From the start, everything in Hobb's End seems off, from the jittery old lady running the desk of a hotel (her name, Mrs. Pickman, a reference to Lovecraft's story "Pickman's Model," which somewhat informs the structure of this story) to a looming, black, Russian cathedral that we learn houses Crane. Linda begins to spot real-life corollaries between Crane's novels and events occurring in the town, and soon the two spot hideously mutated creatures roaming about causing violence. Crane shows Linda the manuscript for his new book, the titular, In the Mouth of Madness, as she sees both events that have already happened and events that will come to pass. In the process, she too becomes a monster.
Carpenter's cheek can be seen all over the place in the film, as Trent slowly realizes that everyone in the town, including himself, is a character written by Crane. A man in a bar kills himself in front of John, saying "I have to. He wrote me this way." This semi-religious speech is hinted at earlier when news briefs discuss the frenzy over Crane's books and the violence that erupts at bookstores when operators cannot meet the demands of his incensed fanbase and a pundit asks "When does fiction become religion?" I am reminded of the cases in the late-'80s and early-'90s when parents and distraction-hungry politicians railed against heavy metal for driving young fans to lives of debauchery and suicide, ignoring both the impact of Reagan's economic plan on the deification of fast, loose living involving a lot of spent cash and the unanswered question, "What band wants to kill its audience?" In Carpenter's metafilm, he parlays the hysteria over music into pulp fiction with a straight face that makes the whole gag that much funnier.

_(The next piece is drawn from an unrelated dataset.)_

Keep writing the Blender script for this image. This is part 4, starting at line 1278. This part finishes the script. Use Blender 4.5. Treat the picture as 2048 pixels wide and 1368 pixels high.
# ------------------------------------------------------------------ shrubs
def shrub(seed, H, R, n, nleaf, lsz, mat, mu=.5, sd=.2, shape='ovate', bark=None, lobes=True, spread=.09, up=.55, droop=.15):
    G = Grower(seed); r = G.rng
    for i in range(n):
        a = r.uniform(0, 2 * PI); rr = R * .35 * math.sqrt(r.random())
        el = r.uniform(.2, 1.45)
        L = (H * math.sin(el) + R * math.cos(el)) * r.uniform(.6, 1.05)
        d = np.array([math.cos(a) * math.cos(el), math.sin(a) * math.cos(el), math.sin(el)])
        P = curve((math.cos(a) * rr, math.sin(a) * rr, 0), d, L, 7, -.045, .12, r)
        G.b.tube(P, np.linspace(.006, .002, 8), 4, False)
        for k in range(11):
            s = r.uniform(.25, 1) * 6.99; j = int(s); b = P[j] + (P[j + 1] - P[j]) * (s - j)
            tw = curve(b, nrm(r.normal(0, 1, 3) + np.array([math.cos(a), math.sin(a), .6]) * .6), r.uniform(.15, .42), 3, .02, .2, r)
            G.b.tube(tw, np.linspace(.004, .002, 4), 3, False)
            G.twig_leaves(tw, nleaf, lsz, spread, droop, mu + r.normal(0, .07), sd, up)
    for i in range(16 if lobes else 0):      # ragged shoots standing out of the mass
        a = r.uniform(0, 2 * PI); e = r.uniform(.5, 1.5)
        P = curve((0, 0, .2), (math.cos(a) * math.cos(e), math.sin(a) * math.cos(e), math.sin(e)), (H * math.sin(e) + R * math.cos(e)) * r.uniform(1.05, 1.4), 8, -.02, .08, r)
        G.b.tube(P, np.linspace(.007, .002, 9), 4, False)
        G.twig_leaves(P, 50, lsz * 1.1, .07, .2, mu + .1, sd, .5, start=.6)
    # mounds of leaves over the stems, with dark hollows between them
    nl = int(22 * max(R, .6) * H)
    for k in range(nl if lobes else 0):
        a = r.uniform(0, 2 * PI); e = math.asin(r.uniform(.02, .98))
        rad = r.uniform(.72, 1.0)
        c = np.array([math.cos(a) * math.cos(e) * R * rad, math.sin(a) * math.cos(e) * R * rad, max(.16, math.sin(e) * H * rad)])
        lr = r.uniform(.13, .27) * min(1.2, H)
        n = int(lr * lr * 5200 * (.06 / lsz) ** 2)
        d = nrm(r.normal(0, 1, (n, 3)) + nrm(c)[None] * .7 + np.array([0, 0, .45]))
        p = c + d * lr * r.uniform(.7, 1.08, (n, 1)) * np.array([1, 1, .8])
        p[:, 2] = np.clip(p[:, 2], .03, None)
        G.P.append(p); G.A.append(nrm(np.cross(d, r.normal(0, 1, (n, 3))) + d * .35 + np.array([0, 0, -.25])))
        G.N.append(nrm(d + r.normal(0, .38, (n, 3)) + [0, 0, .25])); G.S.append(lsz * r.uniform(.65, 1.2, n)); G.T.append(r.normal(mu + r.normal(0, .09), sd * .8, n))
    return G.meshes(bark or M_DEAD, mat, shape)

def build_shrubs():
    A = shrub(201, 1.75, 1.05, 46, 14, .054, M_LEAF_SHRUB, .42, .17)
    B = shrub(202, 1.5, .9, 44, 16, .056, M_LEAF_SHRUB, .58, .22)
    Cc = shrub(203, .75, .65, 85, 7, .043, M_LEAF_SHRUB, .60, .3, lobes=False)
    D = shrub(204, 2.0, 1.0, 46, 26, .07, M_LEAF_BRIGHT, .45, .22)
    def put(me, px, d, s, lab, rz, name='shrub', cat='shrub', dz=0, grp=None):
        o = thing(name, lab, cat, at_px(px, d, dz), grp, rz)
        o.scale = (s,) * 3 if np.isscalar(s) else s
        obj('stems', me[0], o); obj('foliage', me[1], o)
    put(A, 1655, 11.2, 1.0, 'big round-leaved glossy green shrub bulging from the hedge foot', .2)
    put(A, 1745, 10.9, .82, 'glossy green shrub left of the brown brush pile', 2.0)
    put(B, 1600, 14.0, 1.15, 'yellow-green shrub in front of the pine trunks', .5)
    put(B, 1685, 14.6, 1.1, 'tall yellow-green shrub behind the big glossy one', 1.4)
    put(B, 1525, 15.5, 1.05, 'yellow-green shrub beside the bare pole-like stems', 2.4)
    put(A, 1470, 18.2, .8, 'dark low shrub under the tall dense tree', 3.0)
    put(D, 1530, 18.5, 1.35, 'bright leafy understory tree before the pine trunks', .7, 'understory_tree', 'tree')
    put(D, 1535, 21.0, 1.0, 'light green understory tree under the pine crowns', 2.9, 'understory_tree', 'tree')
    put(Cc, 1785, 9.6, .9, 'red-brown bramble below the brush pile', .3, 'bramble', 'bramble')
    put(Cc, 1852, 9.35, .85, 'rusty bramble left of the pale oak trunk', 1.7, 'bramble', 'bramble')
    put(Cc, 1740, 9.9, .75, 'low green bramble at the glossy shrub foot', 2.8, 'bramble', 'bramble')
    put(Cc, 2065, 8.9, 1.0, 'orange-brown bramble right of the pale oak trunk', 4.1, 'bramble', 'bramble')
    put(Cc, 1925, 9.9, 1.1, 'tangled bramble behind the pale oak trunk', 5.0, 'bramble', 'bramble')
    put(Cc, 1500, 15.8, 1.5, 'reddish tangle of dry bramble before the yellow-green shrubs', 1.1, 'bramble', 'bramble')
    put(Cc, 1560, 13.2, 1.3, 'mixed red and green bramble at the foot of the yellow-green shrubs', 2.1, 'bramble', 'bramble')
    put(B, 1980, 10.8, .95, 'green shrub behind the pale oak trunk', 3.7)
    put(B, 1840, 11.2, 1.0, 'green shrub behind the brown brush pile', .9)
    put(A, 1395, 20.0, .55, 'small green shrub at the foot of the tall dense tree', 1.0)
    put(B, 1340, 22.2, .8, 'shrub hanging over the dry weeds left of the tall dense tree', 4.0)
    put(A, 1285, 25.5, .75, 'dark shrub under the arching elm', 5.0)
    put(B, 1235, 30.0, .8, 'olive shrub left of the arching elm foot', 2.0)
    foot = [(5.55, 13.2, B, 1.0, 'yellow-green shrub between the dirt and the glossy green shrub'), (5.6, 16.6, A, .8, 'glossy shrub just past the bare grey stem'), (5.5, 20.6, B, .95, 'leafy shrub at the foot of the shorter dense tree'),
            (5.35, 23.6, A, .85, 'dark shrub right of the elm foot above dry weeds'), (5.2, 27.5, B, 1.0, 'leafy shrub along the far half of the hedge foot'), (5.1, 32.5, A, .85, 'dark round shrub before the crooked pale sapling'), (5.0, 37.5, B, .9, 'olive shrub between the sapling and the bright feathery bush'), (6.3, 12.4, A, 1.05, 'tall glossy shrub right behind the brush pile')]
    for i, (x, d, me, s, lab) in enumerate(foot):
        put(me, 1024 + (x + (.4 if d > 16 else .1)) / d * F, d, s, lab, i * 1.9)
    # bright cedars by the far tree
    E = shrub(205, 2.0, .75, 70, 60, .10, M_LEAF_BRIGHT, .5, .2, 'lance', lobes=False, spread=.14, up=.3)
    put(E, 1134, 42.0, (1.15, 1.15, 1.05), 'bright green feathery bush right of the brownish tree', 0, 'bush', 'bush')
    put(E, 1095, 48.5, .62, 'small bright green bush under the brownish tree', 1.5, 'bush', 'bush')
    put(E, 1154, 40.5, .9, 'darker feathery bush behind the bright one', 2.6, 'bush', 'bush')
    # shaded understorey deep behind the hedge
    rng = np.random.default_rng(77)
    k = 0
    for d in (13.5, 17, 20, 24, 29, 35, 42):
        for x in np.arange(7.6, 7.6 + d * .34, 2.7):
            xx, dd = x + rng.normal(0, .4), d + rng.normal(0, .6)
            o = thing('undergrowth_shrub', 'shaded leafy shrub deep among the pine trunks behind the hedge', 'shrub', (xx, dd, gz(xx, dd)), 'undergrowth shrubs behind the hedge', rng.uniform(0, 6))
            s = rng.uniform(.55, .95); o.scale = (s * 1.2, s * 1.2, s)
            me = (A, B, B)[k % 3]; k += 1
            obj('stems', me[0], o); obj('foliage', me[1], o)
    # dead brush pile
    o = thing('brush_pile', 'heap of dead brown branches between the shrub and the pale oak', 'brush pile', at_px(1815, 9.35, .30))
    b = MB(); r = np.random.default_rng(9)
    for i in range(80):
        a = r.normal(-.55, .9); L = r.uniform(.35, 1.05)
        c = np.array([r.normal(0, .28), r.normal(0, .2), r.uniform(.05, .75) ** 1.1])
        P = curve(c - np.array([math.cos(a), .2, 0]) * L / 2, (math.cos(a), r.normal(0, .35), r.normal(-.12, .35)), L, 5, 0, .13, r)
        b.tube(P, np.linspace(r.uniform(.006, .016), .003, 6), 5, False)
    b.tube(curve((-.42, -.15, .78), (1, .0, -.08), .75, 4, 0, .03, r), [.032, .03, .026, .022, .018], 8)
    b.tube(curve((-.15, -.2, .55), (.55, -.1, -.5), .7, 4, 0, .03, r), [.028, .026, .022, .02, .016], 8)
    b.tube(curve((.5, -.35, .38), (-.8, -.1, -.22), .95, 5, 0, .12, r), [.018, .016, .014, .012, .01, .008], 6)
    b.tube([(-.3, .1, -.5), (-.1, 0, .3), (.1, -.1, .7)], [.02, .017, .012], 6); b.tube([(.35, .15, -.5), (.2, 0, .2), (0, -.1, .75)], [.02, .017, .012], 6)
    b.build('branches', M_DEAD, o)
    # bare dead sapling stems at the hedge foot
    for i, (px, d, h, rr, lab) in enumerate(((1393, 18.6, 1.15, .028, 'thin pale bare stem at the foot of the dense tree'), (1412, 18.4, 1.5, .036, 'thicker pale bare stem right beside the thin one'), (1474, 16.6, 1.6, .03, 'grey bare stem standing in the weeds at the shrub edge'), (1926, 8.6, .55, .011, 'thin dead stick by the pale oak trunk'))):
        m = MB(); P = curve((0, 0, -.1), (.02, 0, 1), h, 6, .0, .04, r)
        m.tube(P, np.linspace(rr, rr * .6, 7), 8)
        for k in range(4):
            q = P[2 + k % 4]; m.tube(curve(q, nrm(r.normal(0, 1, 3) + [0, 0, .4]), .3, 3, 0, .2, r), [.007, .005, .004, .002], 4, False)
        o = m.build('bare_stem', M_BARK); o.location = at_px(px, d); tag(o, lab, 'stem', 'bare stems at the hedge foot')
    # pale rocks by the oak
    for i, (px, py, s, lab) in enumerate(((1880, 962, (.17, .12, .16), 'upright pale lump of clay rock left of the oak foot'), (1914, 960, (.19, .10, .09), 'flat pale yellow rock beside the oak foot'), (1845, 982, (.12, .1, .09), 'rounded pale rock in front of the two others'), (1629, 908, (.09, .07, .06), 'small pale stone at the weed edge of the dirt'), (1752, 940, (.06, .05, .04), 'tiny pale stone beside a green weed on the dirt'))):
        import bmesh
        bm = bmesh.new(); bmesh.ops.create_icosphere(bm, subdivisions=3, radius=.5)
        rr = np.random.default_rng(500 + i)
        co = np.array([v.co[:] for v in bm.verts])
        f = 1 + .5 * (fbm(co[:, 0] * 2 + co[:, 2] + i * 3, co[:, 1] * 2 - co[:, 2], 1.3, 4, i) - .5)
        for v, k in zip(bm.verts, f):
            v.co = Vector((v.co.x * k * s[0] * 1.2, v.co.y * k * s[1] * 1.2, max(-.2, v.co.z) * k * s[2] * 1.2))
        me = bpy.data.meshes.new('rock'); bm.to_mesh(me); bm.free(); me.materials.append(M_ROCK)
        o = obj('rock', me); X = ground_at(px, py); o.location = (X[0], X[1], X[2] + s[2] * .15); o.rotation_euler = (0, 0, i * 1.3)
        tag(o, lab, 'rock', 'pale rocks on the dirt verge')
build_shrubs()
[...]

Crane places something in his writing that causes hallucinations and paranoia in people's minds, leading them to tear humanity apart so that Crane might turn over the planet to a race of monsters he envisioned who worship him as a god. When the agent listening to Trent's story in the framing device asks Trent how Crane expects to control the world when so many don't read, John smiles and replies, "They're making a movie."
And so, the film ends with Trent, having walked out of the ransacked asylum and its massacred inhabitants and found his face on a movie billboard advertising the film we've been watching the whole time. As he sits in a vacant theater watching his own life played back to him, he begins to laugh maniacally. Is he insane? Is the entire film set inside Crane's novel and Trent is indeed the protagonist? Or is it all true, that Trent has been forced into bringing about the apocalypse and monsters are currently overrunning the humans that didn't already kill each other? John just laughs harder at the possibilities, a desperate final act to keep the darkness at bay for just a few more seconds.
Right behind him is Carpenter, laughing just as hard at his own demons. Carpenter had once again returned to horror after an attempt to branch out into another genre met with critical and commercial indifference, and the same fate would befall this feature. People were moving beyond Carpenter, even though most action/horror cinema of the '90s was a large step down from the quality of his best work, and Madness simply got lost in the shuffle. Yet Cahiers du Cinéma would place In the Mouth of Madness on their best of the year list, recognizing it as a top-notch oddity in the director's work that nevertheless displayed all his usual, blunt charm. For my money, it's Carpenter's finest since The Thing, and one of his key works.